Just as this issue was due to go to press, the Walkerton Inquiry Commission issued Part II of its report on the famous disaster that crippled Canada's faith in its drinking water (see page 24).Among h...

Just as this issue was due to go to press, the Walkerton Inquiry Commission issued Part II of its report on the famous disaster that crippled Canada’s faith in its drinking water (see page 24).

Among his many recommendations, Commissioner Justice O’Conner said municipalities must practise completes cost recovery for managing their water supplies — in other words they must either raise the money by taxes, or by user fees, and not rely on other subsidies. Environmentalists prefer the user-pay approach, as they believe there is no better way of encouraging people to cut down on their consumption.

Some of the most controversial recommendations in the Walkerton report relate to agriculture. Here too there are intimations that we must pay a lot more if we are to continue to enjoy our rich western lifestyle without destroying the environment.
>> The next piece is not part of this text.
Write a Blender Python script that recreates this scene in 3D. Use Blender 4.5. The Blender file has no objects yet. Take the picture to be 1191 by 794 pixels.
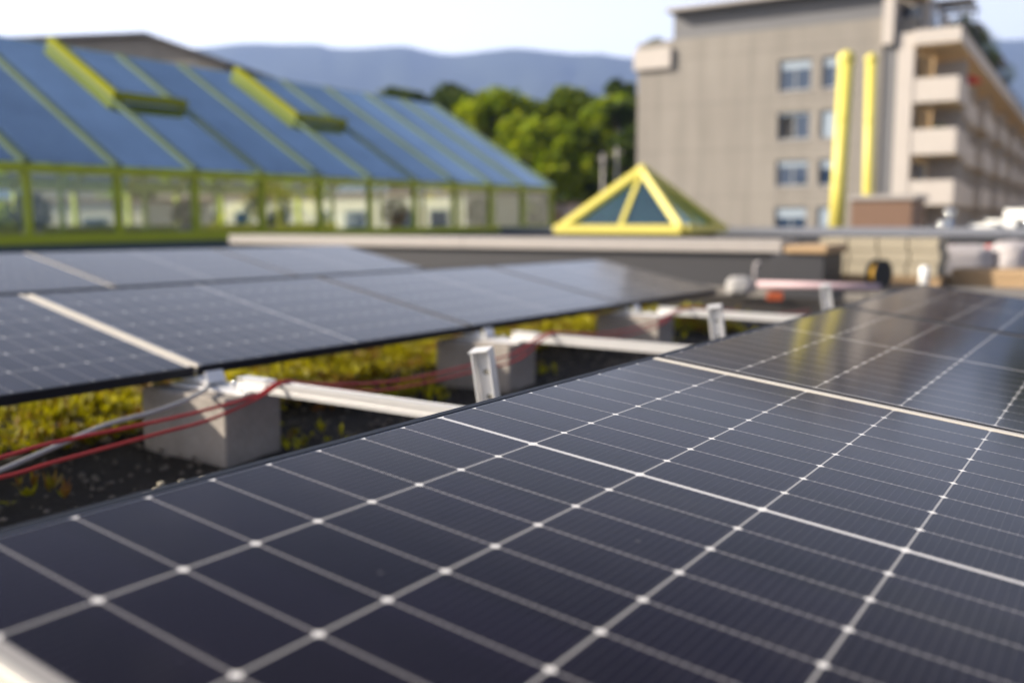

Though the cattle manure that contaminated the well in Walkerton came from a small family farm, the Commissioner has used the opportunity to suggest changes that — if implemented — would have a big effect on mass-production livestock operations. He recommended that all large, intensive farming operations (as well as farms in sensitive locations) should be forced to register individual water source protection plans.

While soil erosion, pesticide use and over-fertilizing are big environmental issues facing agri-business, the picture that raises the most hackles among critics is the one of rows of livestock crammed in stalls, pumping out millions of gallons of sewage. There are 12 million pigs in Canada and 14 million heads of cattle — nearly as many animals as people (31 million). The average population of a pig farm in Quebec is 1,567 heads. Some operations are like small cities — a fire in Saskatchewan last year, for example, killed 14,000 animals in one barn.

The beasts munch merrily away all day — or not so merrily, depending on your ethical point of view and whether you think animals should be kept in such artificial, tightly-packed quarters (personally I don’t). What comes in comes out: a pig produces far more sewage than a human being. According to the federal Commissioner of the Environment and Sustainable Development’s 2001 report, livestock in the Great Lakes Basin generate the same manure as would be produced by 100 million people. Yet most farms still use rudimentary ways of dealing with their waste. “Muck-spreading” over the fields is still the standard disposal method.

A spokesperson at the Canadian Pork Association in Ottawa told me there are several pilot studies going on in Quebec investigating new, more advanced sewage treatments for these intensive farming operations. But he cautioned that such systems are extremely expensive and probably beyond the reach of most Canadian operations.

No matter what the costs, it’s hard to believe that factory farms will be able to continue for long without being required to have the kind of sewage treatment facilities we insist on for human populations. If the price of meat has to rise to reflect the added costs, then so be it. What we’re learning about drinking water in North America can apply to anything — the user of a commodity should pay the full environmental costs of producing it.